■ Set exercise
Set down the listing below verbatim, but only from its first line through the line containing "WT = flat((238, 238, 244), 0.6)".
######
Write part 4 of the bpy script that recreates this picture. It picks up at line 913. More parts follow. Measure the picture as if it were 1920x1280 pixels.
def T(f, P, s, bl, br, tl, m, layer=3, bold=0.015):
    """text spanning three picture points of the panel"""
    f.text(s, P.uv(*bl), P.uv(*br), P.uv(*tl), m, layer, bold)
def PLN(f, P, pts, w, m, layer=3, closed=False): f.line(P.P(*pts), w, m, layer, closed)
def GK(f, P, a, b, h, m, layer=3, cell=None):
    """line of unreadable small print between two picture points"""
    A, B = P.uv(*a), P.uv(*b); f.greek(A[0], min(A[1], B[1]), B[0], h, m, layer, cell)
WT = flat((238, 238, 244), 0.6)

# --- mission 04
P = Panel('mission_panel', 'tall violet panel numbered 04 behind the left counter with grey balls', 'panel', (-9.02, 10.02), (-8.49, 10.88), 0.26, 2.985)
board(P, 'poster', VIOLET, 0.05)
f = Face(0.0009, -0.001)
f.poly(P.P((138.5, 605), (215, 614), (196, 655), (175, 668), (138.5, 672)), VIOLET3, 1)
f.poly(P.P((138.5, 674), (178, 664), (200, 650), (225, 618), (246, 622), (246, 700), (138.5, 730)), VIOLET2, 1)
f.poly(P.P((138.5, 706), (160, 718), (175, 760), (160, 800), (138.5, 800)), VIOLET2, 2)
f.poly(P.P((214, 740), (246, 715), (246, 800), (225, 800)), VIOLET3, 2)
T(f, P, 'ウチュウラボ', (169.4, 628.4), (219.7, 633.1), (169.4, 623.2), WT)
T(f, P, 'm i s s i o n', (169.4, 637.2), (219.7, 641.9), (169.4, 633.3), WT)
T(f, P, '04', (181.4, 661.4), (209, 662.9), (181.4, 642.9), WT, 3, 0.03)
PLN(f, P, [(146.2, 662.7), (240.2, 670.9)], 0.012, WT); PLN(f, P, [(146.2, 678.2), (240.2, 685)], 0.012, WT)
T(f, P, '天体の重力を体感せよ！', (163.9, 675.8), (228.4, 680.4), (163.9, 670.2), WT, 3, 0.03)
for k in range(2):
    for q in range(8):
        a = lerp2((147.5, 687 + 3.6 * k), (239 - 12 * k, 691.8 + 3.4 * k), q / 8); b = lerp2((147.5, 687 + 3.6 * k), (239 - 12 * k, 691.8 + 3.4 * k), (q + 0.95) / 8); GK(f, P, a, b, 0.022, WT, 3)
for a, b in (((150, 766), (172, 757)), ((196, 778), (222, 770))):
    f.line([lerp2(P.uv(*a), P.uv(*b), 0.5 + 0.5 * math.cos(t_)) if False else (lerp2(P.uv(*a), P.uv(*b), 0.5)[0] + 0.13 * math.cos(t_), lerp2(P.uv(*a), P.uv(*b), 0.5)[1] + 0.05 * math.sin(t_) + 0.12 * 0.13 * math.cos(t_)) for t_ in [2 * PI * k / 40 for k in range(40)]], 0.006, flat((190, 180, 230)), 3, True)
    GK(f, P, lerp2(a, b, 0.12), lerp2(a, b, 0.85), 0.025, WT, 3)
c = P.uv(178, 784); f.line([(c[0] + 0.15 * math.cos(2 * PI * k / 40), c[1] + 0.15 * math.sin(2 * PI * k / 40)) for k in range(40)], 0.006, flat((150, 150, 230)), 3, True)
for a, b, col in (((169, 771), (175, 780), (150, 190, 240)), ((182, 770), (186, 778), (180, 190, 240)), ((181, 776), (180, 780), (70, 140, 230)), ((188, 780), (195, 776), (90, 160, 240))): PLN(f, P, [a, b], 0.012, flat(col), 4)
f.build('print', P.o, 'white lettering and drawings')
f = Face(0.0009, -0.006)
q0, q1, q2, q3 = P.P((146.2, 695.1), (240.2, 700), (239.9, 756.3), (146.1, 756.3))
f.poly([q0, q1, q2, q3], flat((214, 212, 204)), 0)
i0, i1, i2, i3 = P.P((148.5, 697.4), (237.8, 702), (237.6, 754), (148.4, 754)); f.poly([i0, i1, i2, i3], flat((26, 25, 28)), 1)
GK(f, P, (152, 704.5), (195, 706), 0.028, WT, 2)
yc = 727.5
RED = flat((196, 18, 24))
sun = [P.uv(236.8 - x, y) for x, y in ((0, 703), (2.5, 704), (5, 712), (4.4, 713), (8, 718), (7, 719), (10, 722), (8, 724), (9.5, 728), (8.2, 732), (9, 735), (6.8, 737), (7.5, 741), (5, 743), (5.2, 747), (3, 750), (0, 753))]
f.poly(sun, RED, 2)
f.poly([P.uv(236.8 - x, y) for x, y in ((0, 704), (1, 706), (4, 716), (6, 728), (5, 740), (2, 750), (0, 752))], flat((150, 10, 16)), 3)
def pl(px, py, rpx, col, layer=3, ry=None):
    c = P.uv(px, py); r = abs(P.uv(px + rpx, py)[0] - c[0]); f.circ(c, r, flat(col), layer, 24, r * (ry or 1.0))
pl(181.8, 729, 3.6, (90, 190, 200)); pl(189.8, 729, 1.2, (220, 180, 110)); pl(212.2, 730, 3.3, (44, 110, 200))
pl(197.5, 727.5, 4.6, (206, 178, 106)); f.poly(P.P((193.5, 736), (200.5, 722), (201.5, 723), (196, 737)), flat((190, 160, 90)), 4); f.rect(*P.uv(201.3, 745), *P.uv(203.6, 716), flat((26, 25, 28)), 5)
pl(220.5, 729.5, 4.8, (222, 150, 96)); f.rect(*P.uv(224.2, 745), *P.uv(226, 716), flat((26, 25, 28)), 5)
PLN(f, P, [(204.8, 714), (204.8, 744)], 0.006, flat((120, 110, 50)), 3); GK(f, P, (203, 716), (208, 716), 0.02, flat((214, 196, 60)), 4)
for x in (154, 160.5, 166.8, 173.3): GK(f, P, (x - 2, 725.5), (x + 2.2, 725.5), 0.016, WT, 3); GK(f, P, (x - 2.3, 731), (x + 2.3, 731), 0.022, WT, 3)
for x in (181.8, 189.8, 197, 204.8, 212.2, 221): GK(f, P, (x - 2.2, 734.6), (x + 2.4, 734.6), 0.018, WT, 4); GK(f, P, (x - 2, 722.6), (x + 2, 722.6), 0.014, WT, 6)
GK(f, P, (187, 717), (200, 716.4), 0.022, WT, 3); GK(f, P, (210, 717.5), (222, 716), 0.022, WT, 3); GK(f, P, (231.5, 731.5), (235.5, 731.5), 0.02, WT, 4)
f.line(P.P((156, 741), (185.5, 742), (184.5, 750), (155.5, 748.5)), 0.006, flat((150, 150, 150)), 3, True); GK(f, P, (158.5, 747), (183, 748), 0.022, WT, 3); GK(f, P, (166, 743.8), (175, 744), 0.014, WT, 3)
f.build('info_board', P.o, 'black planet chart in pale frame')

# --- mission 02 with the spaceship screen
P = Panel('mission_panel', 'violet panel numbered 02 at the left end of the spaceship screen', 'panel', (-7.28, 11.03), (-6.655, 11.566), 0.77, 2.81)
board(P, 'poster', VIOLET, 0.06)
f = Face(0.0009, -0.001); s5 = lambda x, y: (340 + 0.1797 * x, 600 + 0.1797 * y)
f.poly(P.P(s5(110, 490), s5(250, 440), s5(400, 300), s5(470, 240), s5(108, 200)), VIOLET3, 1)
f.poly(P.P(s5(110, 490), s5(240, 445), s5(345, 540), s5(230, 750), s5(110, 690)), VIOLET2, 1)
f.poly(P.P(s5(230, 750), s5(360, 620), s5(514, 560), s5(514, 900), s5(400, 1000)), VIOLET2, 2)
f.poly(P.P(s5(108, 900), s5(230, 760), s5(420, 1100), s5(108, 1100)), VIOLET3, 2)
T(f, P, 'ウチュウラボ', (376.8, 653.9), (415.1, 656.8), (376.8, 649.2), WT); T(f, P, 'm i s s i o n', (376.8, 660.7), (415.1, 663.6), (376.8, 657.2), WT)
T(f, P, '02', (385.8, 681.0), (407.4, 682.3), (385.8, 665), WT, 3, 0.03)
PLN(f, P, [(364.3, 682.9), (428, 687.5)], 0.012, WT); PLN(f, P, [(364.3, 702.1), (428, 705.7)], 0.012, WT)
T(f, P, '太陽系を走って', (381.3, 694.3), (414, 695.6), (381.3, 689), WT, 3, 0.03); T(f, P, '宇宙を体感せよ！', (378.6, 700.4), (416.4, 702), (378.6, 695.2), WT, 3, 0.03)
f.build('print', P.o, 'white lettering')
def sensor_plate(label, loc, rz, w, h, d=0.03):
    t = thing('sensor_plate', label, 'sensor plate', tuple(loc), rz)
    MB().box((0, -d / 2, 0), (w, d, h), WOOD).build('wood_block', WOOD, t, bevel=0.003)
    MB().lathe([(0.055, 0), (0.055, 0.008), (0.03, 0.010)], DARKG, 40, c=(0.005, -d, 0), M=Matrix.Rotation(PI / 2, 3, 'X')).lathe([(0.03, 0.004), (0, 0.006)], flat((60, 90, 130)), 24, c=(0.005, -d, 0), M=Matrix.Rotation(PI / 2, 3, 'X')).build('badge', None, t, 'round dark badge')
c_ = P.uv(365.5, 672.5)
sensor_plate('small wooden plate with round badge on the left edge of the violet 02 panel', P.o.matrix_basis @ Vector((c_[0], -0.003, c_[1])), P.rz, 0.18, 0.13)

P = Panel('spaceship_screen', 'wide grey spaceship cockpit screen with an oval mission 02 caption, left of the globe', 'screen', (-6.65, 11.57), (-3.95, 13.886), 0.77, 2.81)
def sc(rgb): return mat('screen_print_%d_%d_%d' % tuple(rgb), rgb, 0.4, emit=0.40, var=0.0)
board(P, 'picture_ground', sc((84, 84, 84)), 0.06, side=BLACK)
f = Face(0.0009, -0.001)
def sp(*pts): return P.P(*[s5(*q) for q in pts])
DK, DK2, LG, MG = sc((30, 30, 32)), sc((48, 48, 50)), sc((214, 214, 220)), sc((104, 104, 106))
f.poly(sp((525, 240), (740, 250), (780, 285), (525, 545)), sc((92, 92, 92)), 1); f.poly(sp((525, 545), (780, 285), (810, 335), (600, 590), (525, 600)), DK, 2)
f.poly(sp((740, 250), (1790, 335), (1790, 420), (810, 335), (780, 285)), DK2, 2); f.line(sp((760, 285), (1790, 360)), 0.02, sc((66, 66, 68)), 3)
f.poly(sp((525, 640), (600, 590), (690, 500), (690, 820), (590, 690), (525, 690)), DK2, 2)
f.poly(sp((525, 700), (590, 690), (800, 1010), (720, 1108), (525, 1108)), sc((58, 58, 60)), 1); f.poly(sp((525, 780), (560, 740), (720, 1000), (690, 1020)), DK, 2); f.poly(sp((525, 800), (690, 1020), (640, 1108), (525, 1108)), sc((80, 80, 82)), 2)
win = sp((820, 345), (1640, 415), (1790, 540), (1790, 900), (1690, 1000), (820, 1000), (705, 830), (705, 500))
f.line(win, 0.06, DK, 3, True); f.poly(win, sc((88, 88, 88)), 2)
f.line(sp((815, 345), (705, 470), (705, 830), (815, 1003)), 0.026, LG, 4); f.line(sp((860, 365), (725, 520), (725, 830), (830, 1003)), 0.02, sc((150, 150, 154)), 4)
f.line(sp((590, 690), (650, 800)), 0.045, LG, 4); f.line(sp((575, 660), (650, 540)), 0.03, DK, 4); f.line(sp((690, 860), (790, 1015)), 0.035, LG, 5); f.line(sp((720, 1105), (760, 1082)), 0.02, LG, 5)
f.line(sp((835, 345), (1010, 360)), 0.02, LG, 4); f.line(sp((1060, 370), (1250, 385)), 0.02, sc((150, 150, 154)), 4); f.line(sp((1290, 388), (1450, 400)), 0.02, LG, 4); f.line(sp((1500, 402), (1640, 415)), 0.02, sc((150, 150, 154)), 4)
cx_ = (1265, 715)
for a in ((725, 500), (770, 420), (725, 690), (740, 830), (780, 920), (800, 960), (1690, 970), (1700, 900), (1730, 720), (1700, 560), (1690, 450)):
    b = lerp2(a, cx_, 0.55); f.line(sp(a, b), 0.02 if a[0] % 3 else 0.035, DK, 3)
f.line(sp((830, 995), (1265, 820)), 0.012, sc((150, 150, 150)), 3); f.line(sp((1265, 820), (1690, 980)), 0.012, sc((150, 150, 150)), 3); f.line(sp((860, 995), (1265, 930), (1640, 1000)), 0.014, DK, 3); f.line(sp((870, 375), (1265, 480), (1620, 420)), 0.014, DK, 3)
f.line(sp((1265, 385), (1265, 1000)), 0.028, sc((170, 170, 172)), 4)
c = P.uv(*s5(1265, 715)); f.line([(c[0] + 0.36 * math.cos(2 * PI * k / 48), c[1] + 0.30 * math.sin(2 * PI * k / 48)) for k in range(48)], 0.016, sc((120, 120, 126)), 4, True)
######
■ Right answer
Write part 4 of the bpy script that recreates this picture. It picks up at line 913. More parts follow. Measure the picture as if it were 1920x1280 pixels.
def T(f, P, s, bl, br, tl, m, layer=3, bold=0.015):
    """text spanning three picture points of the panel"""
    f.text(s, P.uv(*bl), P.uv(*br), P.uv(*tl), m, layer, bold)
def PLN(f, P, pts, w, m, layer=3, closed=False): f.line(P.P(*pts), w, m, layer, closed)
def GK(f, P, a, b, h, m, layer=3, cell=None):
    """line of unreadable small print between two picture points"""
    A, B = P.uv(*a), P.uv(*b); f.greek(A[0], min(A[1], B[1]), B[0], h, m, layer, cell)
WT = flat((238, 238, 244), 0.6)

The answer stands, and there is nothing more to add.